# [What the task asks]
Retype exactly the lines below, beginning with the first and ending with the line where "PI = math.pi" appears.
>> Start
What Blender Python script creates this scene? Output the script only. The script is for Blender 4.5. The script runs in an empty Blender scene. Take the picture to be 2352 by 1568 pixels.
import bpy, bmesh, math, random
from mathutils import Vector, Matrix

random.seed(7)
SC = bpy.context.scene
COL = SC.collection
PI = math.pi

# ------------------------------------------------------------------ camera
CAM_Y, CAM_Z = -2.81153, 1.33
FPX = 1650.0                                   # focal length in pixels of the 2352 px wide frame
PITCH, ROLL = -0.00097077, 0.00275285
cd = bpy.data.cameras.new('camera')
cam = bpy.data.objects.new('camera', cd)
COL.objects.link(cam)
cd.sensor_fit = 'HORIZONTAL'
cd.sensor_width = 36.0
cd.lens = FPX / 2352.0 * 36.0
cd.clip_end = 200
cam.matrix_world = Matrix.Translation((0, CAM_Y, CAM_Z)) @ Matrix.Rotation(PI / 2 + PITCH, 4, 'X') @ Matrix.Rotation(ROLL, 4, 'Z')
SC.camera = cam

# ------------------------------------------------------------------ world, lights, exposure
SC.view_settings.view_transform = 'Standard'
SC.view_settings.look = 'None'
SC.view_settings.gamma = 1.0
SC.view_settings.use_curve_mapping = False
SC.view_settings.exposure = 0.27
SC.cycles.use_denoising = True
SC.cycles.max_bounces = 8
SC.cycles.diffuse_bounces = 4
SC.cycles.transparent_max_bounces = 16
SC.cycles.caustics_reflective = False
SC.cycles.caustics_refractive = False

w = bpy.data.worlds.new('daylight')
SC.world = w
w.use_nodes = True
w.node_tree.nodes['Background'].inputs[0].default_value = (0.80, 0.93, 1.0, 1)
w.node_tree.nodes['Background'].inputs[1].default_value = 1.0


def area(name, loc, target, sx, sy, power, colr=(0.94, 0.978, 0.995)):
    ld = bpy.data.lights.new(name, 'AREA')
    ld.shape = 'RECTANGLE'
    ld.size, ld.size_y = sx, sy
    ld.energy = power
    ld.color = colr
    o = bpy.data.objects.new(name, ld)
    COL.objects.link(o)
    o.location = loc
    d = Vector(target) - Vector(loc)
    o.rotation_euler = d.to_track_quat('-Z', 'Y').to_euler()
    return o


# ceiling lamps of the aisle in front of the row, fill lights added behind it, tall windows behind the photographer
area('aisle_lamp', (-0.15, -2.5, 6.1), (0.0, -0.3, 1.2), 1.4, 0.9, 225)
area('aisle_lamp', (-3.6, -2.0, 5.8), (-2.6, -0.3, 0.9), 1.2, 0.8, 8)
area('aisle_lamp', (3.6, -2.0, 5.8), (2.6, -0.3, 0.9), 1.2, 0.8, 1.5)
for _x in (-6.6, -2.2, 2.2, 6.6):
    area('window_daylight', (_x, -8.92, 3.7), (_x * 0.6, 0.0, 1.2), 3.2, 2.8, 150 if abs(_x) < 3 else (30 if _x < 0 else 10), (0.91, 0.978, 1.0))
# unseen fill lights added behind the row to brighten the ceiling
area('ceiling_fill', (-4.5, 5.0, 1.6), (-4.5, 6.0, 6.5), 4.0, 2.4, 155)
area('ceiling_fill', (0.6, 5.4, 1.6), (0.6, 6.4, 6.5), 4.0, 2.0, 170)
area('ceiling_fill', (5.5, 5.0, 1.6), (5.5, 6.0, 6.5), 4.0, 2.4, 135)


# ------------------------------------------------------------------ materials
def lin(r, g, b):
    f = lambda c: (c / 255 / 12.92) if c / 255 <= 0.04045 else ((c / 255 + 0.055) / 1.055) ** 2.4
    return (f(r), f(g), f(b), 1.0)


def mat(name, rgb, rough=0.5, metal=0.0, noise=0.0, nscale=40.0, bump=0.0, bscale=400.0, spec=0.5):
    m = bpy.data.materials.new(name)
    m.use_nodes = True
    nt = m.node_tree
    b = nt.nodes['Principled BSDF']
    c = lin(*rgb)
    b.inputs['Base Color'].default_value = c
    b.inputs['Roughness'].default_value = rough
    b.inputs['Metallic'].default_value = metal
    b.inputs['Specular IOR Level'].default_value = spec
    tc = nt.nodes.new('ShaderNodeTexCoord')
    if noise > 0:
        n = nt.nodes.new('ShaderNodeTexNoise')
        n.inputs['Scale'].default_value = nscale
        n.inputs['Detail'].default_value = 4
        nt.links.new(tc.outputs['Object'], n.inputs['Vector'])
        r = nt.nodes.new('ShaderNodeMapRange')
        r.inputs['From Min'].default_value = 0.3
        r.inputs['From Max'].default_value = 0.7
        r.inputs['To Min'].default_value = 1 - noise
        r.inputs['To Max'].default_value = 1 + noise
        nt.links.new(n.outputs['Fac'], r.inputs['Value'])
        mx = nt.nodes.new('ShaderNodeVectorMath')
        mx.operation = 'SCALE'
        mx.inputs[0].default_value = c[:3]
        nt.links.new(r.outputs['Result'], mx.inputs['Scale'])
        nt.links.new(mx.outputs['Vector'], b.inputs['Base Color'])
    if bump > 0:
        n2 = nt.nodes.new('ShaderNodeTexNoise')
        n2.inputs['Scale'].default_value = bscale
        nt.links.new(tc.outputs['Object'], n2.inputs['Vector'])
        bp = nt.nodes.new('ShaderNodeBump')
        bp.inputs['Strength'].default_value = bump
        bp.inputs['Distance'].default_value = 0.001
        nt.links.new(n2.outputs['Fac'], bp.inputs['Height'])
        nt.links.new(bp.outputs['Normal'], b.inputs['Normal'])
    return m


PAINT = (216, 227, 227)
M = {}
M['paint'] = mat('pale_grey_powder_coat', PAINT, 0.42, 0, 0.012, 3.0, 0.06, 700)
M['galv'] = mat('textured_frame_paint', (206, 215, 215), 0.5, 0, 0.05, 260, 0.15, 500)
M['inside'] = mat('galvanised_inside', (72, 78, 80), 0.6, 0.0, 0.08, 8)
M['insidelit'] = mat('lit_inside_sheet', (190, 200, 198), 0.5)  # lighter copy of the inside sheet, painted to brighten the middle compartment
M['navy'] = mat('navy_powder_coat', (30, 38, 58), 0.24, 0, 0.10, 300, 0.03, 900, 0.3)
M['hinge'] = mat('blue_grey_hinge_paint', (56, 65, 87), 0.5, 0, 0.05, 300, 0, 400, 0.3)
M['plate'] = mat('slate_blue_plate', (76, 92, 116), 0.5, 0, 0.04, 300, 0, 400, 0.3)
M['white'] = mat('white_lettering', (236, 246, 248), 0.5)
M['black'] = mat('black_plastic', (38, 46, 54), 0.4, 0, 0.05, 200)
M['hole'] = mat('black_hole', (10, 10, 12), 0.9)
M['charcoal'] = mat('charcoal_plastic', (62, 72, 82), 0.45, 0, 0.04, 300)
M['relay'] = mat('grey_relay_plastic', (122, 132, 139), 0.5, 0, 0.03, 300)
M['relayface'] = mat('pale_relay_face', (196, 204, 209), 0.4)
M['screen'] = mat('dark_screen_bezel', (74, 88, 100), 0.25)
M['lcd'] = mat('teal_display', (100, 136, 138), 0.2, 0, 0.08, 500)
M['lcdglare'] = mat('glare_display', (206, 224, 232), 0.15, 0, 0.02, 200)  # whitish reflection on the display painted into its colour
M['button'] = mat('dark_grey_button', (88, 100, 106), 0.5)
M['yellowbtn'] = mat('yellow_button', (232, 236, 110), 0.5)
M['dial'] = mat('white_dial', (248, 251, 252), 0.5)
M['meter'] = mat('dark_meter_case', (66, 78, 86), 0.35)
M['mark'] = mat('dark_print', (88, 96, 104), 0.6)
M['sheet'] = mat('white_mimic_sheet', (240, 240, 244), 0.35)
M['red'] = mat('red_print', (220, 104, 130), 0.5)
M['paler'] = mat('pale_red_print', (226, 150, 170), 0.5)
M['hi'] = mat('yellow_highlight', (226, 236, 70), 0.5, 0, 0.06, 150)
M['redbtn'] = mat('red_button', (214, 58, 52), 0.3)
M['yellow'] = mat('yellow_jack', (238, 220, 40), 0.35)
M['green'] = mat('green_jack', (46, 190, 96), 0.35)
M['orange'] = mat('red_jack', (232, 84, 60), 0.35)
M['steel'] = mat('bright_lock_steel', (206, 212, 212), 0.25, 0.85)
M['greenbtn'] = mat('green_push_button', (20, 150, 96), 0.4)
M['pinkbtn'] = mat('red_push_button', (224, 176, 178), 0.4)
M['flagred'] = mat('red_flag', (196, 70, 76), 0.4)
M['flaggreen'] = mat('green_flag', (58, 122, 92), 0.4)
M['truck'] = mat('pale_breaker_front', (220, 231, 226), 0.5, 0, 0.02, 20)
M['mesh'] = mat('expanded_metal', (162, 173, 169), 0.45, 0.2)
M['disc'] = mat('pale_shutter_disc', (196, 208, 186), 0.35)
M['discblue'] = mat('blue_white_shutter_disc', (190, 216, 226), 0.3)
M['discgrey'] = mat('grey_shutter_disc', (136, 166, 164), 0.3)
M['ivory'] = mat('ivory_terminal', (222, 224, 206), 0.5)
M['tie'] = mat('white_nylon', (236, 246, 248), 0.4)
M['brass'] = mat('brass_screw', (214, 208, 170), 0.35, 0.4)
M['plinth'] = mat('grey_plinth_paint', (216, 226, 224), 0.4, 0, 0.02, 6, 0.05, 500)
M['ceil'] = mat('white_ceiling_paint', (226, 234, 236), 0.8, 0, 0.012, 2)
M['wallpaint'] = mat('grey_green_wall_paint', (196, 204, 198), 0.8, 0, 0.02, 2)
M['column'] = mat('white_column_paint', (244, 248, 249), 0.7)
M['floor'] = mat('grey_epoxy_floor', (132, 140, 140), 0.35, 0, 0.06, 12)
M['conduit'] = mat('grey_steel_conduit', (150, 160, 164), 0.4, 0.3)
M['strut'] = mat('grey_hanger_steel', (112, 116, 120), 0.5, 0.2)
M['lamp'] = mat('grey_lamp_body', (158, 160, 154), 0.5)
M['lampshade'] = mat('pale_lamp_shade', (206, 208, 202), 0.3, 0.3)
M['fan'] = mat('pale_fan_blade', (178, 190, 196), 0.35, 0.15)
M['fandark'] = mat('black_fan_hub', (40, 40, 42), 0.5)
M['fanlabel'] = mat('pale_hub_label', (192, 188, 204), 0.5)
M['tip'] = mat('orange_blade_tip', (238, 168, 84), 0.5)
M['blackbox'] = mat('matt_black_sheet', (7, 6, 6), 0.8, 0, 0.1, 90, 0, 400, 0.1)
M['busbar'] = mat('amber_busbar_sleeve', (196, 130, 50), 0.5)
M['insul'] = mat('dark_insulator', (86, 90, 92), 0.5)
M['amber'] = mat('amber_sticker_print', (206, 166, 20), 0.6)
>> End
# [The answer]
What Blender Python script creates this scene? Output the script only. The script is for Blender 4.5. The script runs in an empty Blender scene. Take the picture to be 2352 by 1568 pixels.
import bpy, bmesh, math, random
from mathutils import Vector, Matrix

random.seed(7)
SC = bpy.context.scene
COL = SC.collection
PI = math.pi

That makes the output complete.